The Prague-based lender, controlled by Czech financial group PPF, plans to go public in late September, one of the sources said, becoming the latest non-Asian company choosing to list in Hong Kong.

Home Credit declined to comment. The sources declined to be identified as they were not authorised to speak to media.

Home Credit joins a number of big international companies which have made Hong Kong listing plans. UK-based data centre operator Global Switch is also aiming to raise up to $1 billion in a Hong Kong IPO.

Anheuser Busch InBev NV, the world's largest brewer, had planned to list its Asia Pacific business in Hong Kong, but AB InBev has now shelved the share sale, citing market conditions among other factors.

The cancellation of the potential $9.8 billion listing by Budweiser APAC, the world's biggest so far this year, sounds a downbeat note for other large Hong Kong IPOs.

CHINA CONSUMER LENDER

Home Credit, which offers point of sale loans, cash loans, and revolving loan products, has grown into one of the biggest non-bank consumer lenders in China, its largest country of operation by gross loans.

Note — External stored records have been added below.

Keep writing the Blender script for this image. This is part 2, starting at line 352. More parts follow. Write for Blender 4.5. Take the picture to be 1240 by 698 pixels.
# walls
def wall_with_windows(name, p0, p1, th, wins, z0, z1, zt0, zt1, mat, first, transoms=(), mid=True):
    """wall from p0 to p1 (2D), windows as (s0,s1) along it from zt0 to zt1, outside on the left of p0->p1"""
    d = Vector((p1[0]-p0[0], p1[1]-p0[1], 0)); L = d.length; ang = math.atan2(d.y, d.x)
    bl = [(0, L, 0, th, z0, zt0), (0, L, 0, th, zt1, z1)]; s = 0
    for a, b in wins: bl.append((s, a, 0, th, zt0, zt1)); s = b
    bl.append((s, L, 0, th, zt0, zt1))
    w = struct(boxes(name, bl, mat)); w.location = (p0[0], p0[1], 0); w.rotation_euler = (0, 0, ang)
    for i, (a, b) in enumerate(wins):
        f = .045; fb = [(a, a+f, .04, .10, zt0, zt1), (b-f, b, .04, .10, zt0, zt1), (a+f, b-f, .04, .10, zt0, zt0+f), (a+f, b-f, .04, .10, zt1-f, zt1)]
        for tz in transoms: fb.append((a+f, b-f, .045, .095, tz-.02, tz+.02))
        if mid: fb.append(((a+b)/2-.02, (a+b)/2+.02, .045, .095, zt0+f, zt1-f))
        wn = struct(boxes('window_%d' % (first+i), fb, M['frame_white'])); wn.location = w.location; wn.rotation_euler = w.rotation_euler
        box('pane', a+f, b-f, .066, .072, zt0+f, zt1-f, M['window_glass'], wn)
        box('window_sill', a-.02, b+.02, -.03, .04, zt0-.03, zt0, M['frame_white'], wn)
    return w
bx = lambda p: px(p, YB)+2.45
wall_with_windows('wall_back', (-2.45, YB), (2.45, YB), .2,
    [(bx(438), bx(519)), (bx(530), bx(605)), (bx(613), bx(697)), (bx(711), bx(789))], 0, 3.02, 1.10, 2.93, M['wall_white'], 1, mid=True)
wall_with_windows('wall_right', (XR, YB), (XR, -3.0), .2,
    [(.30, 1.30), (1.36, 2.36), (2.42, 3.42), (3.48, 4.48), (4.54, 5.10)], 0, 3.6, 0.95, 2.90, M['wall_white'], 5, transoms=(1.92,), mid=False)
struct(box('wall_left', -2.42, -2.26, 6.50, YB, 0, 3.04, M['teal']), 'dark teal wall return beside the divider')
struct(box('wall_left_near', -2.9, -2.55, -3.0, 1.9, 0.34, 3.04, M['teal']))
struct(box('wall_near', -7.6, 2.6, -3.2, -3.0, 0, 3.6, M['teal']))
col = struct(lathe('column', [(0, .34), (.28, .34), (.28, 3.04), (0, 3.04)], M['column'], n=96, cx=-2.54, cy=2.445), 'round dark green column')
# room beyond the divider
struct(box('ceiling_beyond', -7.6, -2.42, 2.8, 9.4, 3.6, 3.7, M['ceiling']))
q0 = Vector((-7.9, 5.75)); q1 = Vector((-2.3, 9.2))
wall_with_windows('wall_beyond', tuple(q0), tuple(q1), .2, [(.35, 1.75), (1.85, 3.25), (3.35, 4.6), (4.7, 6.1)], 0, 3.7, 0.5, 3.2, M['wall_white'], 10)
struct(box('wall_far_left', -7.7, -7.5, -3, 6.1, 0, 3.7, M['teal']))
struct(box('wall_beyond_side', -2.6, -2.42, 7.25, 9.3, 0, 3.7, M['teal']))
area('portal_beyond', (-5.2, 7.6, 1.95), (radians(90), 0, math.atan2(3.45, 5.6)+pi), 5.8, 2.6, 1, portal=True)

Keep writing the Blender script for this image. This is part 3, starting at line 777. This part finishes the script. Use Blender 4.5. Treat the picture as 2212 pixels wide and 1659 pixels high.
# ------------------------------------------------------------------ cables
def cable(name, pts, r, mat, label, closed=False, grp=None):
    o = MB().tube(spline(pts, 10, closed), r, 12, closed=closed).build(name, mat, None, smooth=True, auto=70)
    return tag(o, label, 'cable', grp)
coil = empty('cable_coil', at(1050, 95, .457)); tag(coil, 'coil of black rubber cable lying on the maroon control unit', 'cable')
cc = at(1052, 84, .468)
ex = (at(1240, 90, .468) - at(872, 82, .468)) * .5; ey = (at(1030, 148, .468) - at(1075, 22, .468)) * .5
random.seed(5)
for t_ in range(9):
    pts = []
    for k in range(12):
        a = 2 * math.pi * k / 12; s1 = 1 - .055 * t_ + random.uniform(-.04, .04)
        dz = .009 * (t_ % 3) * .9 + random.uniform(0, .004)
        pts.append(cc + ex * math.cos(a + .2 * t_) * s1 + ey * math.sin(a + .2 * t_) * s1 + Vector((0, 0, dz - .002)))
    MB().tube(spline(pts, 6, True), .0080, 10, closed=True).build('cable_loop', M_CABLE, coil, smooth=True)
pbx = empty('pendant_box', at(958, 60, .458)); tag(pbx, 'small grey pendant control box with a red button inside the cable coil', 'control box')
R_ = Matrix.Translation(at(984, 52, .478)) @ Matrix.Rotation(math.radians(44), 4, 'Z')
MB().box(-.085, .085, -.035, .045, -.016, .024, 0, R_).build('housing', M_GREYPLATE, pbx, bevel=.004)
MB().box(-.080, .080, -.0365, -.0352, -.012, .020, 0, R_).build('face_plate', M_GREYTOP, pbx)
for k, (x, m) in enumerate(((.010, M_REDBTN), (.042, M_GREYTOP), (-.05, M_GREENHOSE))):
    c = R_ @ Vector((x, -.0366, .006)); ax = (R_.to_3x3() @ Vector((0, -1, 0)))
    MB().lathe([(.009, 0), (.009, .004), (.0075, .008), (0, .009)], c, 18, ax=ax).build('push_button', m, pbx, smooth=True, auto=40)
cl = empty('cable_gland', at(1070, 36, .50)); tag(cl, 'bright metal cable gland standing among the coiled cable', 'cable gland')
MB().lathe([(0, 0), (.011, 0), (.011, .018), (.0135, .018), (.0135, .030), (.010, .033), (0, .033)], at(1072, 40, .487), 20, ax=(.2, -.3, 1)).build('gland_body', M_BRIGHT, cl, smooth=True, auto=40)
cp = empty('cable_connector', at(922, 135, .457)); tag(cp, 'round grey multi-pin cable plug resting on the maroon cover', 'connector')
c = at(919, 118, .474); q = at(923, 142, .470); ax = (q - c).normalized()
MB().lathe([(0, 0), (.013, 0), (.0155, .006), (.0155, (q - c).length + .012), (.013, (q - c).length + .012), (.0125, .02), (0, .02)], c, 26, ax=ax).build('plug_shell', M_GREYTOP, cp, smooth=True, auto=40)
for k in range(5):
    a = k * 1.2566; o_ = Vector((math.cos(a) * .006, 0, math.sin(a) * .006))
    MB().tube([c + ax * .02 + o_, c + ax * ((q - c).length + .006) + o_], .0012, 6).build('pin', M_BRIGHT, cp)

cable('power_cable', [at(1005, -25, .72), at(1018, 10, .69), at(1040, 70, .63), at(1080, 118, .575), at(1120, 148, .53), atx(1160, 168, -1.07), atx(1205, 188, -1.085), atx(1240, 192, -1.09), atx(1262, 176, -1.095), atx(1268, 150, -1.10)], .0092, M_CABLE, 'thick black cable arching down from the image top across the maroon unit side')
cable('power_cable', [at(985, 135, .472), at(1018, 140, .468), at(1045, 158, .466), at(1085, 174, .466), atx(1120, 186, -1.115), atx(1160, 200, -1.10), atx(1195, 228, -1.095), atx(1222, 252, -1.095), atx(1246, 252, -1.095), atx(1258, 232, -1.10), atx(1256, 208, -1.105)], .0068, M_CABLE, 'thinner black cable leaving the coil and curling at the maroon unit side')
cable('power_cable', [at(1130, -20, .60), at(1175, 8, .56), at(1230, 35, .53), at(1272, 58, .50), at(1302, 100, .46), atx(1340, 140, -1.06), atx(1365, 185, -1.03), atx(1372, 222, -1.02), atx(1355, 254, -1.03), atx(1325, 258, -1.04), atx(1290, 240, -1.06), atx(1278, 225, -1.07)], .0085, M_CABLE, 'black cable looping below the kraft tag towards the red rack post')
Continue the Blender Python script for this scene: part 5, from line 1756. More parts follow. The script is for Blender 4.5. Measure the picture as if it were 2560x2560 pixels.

The company, founded in 1997 in the Czech Republic, operates in several countries including China, India, Indonesia and Russia. It had assets worth nearly 25 billion euros ($28.18 billion) as of March, according to its draft prospectus filed on Monday.

In May, PPF, owned by Czech businessman Petr Kellner, raised its holding in Home Credit to 91.1% after buying a 2.5% stake from co-shareholder Emma Capital in a deal valuing the company at 8.5 billion euros. Czech investment group Emma Capital holds the remaining 8.9%.

The company granted about 21 billion euros in gross loans as of March and made a net profit of 154 million euros in the first three months this year, the prospectus showed.

The consumer lender plans to use the proceeds to increase its capital base and expand its lending activities, in particular in South and Southeast Asia as well as China, according to the prospectus.

Citigroup, HSBC Holdings, and Morgan Stanley are the co-sponsors of the float.